Exercise instructions:
Find every line of the listing below where "Blender" appears, and copy it.

(Scripts that build scenes)
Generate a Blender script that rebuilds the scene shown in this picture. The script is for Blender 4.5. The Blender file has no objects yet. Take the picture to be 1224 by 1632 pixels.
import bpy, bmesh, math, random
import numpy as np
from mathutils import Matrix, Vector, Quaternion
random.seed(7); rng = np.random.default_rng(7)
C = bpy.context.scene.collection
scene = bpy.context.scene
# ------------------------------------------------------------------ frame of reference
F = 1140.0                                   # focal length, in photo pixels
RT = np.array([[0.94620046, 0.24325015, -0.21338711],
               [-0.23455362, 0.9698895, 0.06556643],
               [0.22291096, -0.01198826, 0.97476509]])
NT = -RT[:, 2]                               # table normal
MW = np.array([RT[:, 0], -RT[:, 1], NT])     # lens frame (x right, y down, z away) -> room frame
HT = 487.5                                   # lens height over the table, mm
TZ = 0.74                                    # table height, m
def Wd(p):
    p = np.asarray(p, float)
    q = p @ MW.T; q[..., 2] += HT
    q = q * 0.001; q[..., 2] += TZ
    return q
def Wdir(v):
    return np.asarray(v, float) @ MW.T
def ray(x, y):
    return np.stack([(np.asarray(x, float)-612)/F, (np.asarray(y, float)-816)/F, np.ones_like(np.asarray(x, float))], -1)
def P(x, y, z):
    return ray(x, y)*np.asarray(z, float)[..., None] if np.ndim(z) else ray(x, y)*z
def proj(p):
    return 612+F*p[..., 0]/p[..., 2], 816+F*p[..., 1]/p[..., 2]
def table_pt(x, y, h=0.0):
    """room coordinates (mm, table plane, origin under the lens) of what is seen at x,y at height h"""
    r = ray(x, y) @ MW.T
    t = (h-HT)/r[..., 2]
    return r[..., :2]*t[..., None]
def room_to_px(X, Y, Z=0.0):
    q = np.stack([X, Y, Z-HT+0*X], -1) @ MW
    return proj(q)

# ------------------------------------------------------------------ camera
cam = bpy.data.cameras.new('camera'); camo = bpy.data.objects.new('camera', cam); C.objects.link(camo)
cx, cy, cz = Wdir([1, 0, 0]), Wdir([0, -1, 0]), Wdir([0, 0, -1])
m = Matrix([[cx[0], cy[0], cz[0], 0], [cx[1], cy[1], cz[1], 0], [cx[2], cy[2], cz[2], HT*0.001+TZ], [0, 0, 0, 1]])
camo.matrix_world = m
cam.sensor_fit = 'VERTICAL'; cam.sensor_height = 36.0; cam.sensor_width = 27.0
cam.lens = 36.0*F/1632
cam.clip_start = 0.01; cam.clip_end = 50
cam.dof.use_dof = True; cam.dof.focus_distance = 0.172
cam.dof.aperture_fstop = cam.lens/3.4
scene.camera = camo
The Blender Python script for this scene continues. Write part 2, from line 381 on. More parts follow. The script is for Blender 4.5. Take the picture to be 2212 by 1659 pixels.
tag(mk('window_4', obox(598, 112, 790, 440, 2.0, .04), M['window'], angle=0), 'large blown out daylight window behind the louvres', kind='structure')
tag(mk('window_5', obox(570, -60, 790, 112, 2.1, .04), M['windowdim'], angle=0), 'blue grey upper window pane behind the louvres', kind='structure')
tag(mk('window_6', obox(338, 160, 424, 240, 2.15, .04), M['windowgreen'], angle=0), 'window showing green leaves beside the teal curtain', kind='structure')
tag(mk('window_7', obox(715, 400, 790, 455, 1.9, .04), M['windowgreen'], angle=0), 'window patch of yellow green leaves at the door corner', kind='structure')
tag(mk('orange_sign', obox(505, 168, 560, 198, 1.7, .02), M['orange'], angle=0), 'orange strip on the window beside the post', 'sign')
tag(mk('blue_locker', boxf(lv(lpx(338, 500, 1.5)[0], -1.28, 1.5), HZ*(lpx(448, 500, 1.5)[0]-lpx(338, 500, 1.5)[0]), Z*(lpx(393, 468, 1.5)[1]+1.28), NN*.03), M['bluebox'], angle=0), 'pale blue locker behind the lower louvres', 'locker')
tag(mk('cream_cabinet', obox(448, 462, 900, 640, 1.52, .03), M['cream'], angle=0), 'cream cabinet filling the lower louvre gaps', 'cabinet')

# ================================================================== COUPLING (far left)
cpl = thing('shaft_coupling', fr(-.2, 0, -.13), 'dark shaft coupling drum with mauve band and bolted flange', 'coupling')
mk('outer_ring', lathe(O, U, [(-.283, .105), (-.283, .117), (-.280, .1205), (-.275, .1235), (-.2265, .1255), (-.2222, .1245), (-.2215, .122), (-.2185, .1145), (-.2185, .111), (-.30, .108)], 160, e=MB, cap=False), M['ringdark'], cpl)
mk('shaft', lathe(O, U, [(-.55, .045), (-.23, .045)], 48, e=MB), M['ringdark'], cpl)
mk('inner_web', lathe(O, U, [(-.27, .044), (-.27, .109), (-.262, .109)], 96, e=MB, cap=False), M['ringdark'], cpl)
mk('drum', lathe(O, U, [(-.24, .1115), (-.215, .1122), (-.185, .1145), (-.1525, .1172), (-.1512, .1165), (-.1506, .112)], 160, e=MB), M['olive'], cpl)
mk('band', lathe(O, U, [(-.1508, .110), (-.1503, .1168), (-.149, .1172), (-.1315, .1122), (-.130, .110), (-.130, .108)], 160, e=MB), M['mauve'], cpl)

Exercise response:
Generate a Blender script that rebuilds the scene shown in this picture. The script is for Blender 4.5. The Blender file has no objects yet. Take the picture to be 1224 by 1632 pixels.
The Blender Python script for this scene continues. Write part 2, from line 381 on. More parts follow. The script is for Blender 4.5. Take the picture to be 2212 by 1659 pixels.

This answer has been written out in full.